Agree. There is an article (don't know if espn or SI or what) titled Meet The Bagman that describes what you are saying. The coaches and AD are willfully unaware of the activities, and the bagmen are smart enough to keep everthing untraceable. If a kid ends up with a car, and if the NCAA looks, there will be a bill of sale to the kid's uncle, dad, whoever.
The article descibes a network of small money guys. The million dollar givers buy weight rooms. The guys with 10,000 to spend do bag work. They are careful about money not changing hands, about meetings not taking place directly, etc. The photos one sometimes sees of bling and cash are not from the bagmen; they know better. Those photos are just kids being kids. The bagmen are pretty skittish of people who want to get in to meet athletes, feel important, etc. They are committed to 'helping' (if one can call it that) a program while remaining anonymous to nearly everyone. They never meet a coach, rarely meet a player. There has to be a moat between what they do and anything related to the program, cutouts between cutouts. Most coaches might even be surprised at the level of this activity.
A coach cannot oversee what millions of fans do. All he can do is preach ethics and then instll those ethics within what he can influence, which does include the boosters and booster clubs. But if some no-name in Hartsville makes sure a kid's uncle has enough money to buy a car, no coach wants to even know about that, because once he knows he has to do something, and he can't do everything or control everybody. And to be honest about it, as much as I hate to say it, that is probably outside the NCAA's legitimate jurisdiction, and should be. When basic morality fails, you can't control everybody.
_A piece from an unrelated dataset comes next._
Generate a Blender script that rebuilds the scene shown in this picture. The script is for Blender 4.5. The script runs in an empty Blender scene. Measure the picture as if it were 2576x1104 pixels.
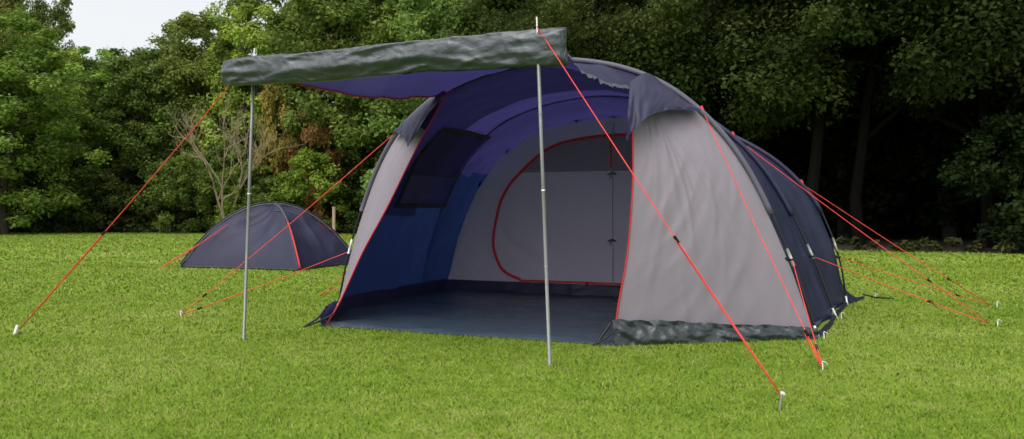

I am totally with you in your feelings that this ruins the sport. As important as the sport is, its just football, and when it becomes an enterprize with no boundaries its just not fun anymore. The only way to keep the fun is to assume one's school isn't doing it because the coach maintains a clean program. Intellectually we know its more complex than that, but allow ourselves a fantasy of cleanliness.
Enjoyed the read. I would guess that NCAA Division III and the NAIA don't have bagmen (bagpeople?) lurking beyond the shadows. Or am I being naive?